Charles Jaffe - Chess Professional

Chess Professional

In 1904, he took 7th out of 10 players at the St. Louis (7th American Congress) with 5/11, as Frank James Marshall won. Jaffe defeated Jacques Mieses, a leading player, by 2-0 in a mini-match at New York 1907. In 1909, Jaffe took 3rd out of 6 players with 3/5 in a small tournament at Bath Beach, Brooklyn NY (Herbert Rosenfeld won). Also in 1909, Jaffe lost a match to Frank Marshall by a score 3.5-5.5 (+2 =3 -4). In 1911, he tied for 3rd-4th at New York, with 9/12 (Marshall won). After this career-best result, Charles Jaffe made his international debut at the Carlsbad 1911 chess tournament. There, he tied for 23rd-26th, with 8.5/25, out of 26 players. (Richard Teichmann won) In 1913, he took 3rd at New York (National), with 9.5/13, behind José Raúl Capablanca and Marshall.
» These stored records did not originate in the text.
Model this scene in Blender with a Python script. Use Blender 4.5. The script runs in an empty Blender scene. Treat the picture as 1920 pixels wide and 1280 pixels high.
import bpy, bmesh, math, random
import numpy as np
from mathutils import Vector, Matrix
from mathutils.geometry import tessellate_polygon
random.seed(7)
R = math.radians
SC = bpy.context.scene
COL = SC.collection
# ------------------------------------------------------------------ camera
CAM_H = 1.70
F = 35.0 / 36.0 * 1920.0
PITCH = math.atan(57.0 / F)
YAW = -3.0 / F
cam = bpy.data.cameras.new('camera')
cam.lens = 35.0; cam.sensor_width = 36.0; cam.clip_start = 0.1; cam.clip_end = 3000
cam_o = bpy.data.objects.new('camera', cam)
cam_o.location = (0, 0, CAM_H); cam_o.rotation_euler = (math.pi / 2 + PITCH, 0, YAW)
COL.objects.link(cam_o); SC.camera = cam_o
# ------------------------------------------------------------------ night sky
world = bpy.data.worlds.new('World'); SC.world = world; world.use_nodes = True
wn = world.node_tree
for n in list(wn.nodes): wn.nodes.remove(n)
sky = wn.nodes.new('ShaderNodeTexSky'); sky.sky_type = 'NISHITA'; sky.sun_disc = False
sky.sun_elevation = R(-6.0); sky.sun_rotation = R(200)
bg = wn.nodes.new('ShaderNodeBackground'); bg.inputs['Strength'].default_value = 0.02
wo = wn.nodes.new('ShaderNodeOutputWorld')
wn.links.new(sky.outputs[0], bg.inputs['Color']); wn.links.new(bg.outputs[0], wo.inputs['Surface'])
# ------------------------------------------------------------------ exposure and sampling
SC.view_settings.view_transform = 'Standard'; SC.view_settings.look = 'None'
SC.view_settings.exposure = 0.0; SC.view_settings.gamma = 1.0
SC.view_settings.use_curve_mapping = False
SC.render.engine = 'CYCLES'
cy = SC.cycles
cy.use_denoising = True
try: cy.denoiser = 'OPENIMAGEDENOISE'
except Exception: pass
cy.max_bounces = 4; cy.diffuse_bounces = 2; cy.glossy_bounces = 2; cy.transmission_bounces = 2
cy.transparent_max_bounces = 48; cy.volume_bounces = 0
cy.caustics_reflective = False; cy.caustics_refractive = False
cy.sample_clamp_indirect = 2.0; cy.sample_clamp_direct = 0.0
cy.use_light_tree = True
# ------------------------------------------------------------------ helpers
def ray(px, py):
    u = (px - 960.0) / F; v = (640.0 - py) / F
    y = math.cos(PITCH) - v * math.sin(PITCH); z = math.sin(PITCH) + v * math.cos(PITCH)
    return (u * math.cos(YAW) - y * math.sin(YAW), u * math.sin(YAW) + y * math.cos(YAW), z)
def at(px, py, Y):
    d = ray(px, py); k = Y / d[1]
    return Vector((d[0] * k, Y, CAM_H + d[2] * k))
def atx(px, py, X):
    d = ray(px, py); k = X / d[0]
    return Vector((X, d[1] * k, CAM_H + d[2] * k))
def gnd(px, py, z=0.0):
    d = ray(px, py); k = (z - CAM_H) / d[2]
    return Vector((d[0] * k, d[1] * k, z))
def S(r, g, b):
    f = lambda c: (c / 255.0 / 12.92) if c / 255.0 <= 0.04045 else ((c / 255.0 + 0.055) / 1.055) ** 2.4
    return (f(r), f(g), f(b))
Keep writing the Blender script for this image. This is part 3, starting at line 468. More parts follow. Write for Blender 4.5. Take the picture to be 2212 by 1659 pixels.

In 1913, he lost a match to Capablanca at New York by 0.5-2.5. In a later New York tournament that same year, Jaffe scored 0.5/6 to finish 4th out of 4 players, as Marshall won.

Jaffe was nicknamed "the Crown Prince of East Side Chess" by the poet and chessmaster Alfred Kreymborg. He often played at the Stuyvesant Chess Club, hangout of chess hustlers and interesting characters, which had many strong players, and was located on Manhattan's Lower East Side. "Jaffe was famous for his poverty", and "his style was "inimitably coffeehouse". Jaffe made much of his income through challenge games and odds games played there. The colorful atmosphere of the Club in that era was outlined by in the book The Bobby Fischer I Knew And Other Stories.